Well put. Some seem to think that the earth belongs to us and not the other way around.
You have a expected lifetime of ~70-80 years and I assume you've already been around for 18. Go and stand in a Sauna for a few hours and tell me how statistically significant that few hours is to you.
So I go to the sauna for a few hours right? Reach abnormal temperature for a statistically insignificant period of time wrt to my expected lifetime, then a few minutes later after I left the sauna my temperature is back within average expectations.

What was your point again?

To clarify: my point is, even only taking into account only the period during which it has been inhabited by mankind, Earth has probably reached hotter and colder averages than what we've experienced over the past half century. Mankind did fine.

"So I go to the sauna for a few hours right? Reach abnormal temperature for a statistically insignificant period of time wrt to my expected lifetime, then a few minutes later after I left the sauna my temperature is back within average expectations. What was your point again?"

My point was that you're dead.

In a Sauna for a few hours. You will die. Statistics and average lifetime are not relevant.

Just to be clear, a few hours of sauna does not kill you. It's not a pressure cooker.
Well I wasn't totally sure so I googled quite a bit and what with websites recommending 20 minutes, articles about deaths, discussions about achieving 45 minutes in a sauna, I would say that a few hours in a Sauna would kill you unless the temperature was very low by Sauna standards. I was originally going to suggest that the OP stand in an oven but thought that too crude.

Realistically I accept that this debate is not 'winnable' in any traditional sense. Even if the governments crack down on CO2, and the temperature drops back to non increasing fluctuations there will be no acceptance from some people who will always insist that it is/was a conspiracy the same as the moon landings and the UN. I suppose the only way that one side could convince the other is if the CO2 keeps increasing and the weather doesn't end up killing us all. Sorry for the digression.

A sauna can be used as a steam boiler, then being plausibly lethal:https://en.m.wikipedia.org/wiki/World_Sauna_Championships#20...

I usually spend like an hour at 75 degrees celsius with some moisture. Which is totally non-lethal.

http://espn.go.com/espn/news/story?id=5198604

Note the times - on the order of minutes.

You don't need a pressure cooker to kill a person from heat. The 70°C of a traditional sauna will do just fine.

"Mankind did fine". It survived, sure (not every species did though).

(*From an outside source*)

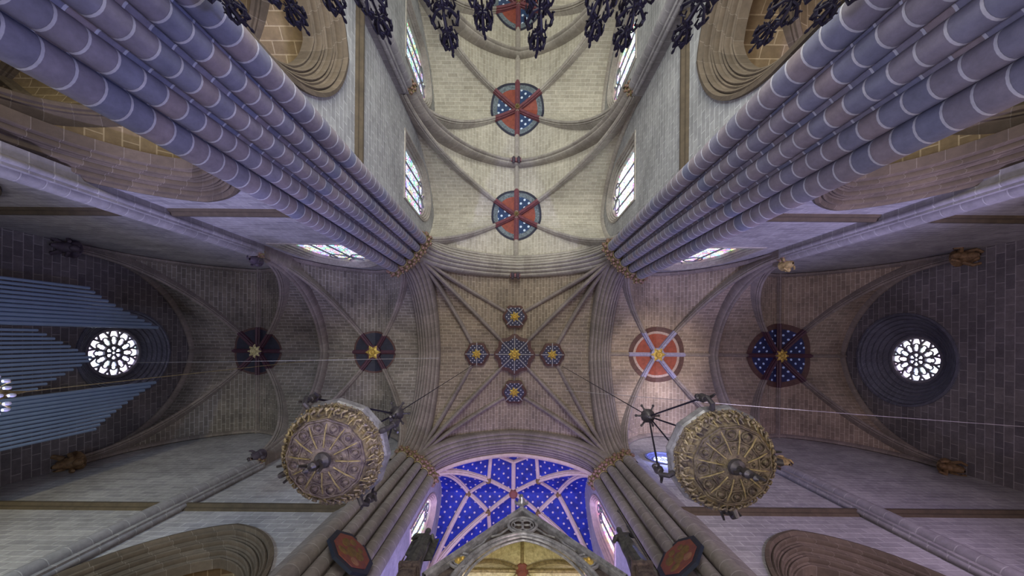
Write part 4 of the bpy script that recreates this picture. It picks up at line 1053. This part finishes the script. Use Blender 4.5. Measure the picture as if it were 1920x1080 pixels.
# statues beside the gable, each on its own pedestal column
def skin_figure(name, joints, bones, mat, parent):
    me = bpy.data.meshes.new(name); me.from_pydata([j[0] for j in joints], bones, []); o = bpy.data.objects.new(name, me); C.objects.link(o); o.parent = parent
    o.modifiers.new('skin', 'SKIN'); me.skin_vertices.new() if not me.skin_vertices else None
    for i, j in enumerate(joints): me.skin_vertices[0].data[i].radius = (j[1], j[1] * (j[2] if len(j) > 2 else 1))
    me.skin_vertices[0].data[0].use_root = True
    s = o.modifiers.new('sub', 'SUBSURF'); s.levels = 1; s.render_levels = 2; me.materials.append(mat)
    return o
def statue(x, y, h, rz, label, armup, s=1.0, plinth=True):
    root = thing('statue', label, 'statue', (x, y, h), 'figures flanking the altar canopy', rz); root.scale = (s, s, s)
    J = [((0, 0, .98), .15), ((0, 0, 1.2), .14), ((0, 0, 1.42), .17, .7), ((0, 0, 1.54), .06), ((0, .0, 1.62), .075), ((0, 0, 1.74), .095), ((0, 0, 1.83), .07),
         ((.19, 0, 1.45), .065), ((.28, -.05, 1.20), .05), ((.18, -.26, 1.22 + (.25 if armup else 0)), .04),
         ((-.19, 0, 1.45), .065), ((-.30, -.02, 1.20), .05), ((-.20, -.24, 1.12), .04),
         ((.10, 0, .9), .12), ((.11, -.03, .50), .085), ((.11, 0, .08), .05), ((.11, -.14, .03), .04),
         ((-.10, 0, .9), .12), ((-.11, 0, .50), .085), ((-.11, 0, .08), .05), ((-.11, -.14, .03), .04)]
    B = [(0, 1), (1, 2), (2, 3), (3, 4), (4, 5), (5, 6), (2, 7), (7, 8), (8, 9), (2, 10), (10, 11), (11, 12), (0, 13), (13, 14), (14, 15), (15, 16), (0, 17), (17, 18), (18, 19), (19, 20)]
    skin_figure('body', J, B, M['statue'], root)
    mb = MB(); mb.lathe([(.15, 1.2), (.15, .98), (.18, .6), (.22, .2), (.24, .04), (.20, .02), (.001, .03)], 24, mod=lambda a, z: 1 + .07 * math.sin(9 * a)); obj('robe', mb, M['statue'], root)
    if armup:
        mb = MB(); mb.tube([(.18, -.30, .0), (.18, -.28, 2.15)], .018, 6); mb.blob((.18, -.28, 2.2), .05, 0, 6); obj('staff', mb, M['bronze'], root)
    else:
        mb = MB()
        for sg in (-1, 1):
            P = [[(sg * (.05 + .30 * u), .12 + .08 * u, 1.5 - .9 * v * (1 - .3 * u) + .35 * u * (1 - v)) for u in lin(0, 1, 5)] for v in lin(0, 1, 6)]
            mb.grid(P, None); mb.grid([[(a, b + .03, c) for a, b, c in row] for row in P], None)
        obj('wings', mb, M['statue'], root)
    return root
def pedestal(x, y, h, label):
    root = thing('pedestal', label, 'pedestal', (x, y, FL))
    mb = MB(); mb.lathe([(.34, 0), (.34, .5), (.2, .7), (.17, 1.0), (.17, h - FL - .9), (.22, h - FL - .7)], 8); obj('column', mb, M['silver3'], root, False)
    mb = MB(); mb.box((-.18, -.18, h - FL - .7), (.18, .18, h - FL - .10)); mb.box((-.24, -.24, h - FL - .10), (.24, .24, h - FL))
    for sx in (-1, 1): mb.tube([(sx * .2, -.2, h - FL - .05), (sx * .2, -.2, h - FL + .25)], [.03, .01], 6)
    obj('top', mb, M['silver3'], root, False)
SX1, SX2 = -2.35, 2.98
pedestal(SX1, 5.35, 8.15, 'slender pedestal left of the altar canopy'); pedestal(SX2, 5.35, 8.25, 'slender pedestal right of the altar canopy')
statue(SX1, 5.35, 8.15, 0.2, 'dark bronze winged figure standing left of the altar canopy', False, .98)
statue(SX2, 5.35, 8.25, -.2, 'dark bronze robed figure standing right of the altar canopy', True, 1.0)

# octagonal painted panels hung on the choir piers
def panel(x, y, h, facing, label):
    root = thing('octagonal_painting', label, 'painting', (x, y, h), 'painted panels on the choir piers')
    root.rotation_euler = (math.radians(-16), 0, facing)
    def disc(mb, R, y0, y1, n=8, sx=1.0, sz=1.0):
        p = [(R * sx * math.cos(2 * PI * (k + .5) / n), R * sz * math.sin(2 * PI * (k + .5) / n)) for k in range(n)]
        mb.quad([(a, y0, b) for a, b in p]); mb.quad([(a, y1, b) for a, b in reversed(p)])
        for k in range(n): q = p[k]; w2 = p[(k + 1) % n]; mb.quad([(q[0], y0, q[1]), (q[0], y1, q[1]), (w2[0], y1, w2[1]), (w2[0], y0, w2[1])])
    mb = MB(); disc(mb, .88, -.04, .06, 8, 1, 1.2); obj('frame', mb, M['blackframe'], root, False)
    mb = MB(); disc(mb, .70, -.07, -.03, 8, 1, 1.2); obj('picture', mb, M['paint1'], root, False)
    mb = MB()
    rnd = random.Random(5)
    for (a, b, r, sx, sz) in ((-.12, .45, .15, 1, 1.2), (.22, .38, .13, 1, 1.1), (-.32, .12, .2, .8, 1.4), (.30, .02, .2, .9, 1.3), (0, -.1, .22, .9, 1.5), (-.25, -.42, .18, 1.2, .9), (.25, -.45, .18, 1, 1)):
        mb.blob((a, -.065, b), r, 0 if rnd.random() < .5 else 1, 10, sx, .12, sz)
    obj('relief_figures', mb, [M['paint2'], M['paint3']], root)
    return root
panel(-5.12, 6.80, 11.25, math.atan2(5.0, 5.4) , 'dark framed octagonal painting on the pier left of the canopy')
panel(5.25, 6.86, 11.2, -math.atan2(5.0, 5.4), 'dark framed octagonal painting on the pier right of the canopy')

There's quite a lot findings attributing the vanishing of various populations to climate change.

People are concerned about negative effects, not just surviving.

It's been a few hundred thousand years, I believe.
The real data goes farther back: First link in article is http://data.giss.nasa.gov/gistemp/tabledata_v3/GLB.Ts+dSST.t... going back until 1880 but as averages are compared here you don't need the whole context to compare against.
And using reconstructions, the data appears to go back even further: https://en.wikipedia.org/wiki/File:2000_Year_Temperature_Com...
Those 29 years are just a baseline that's used by convention. You can pick whatever period you want to use as a baseline and it doesn't change the result (i.e. the absolute magnitude of the anomalies will change but not the relative change which is what we are interested in).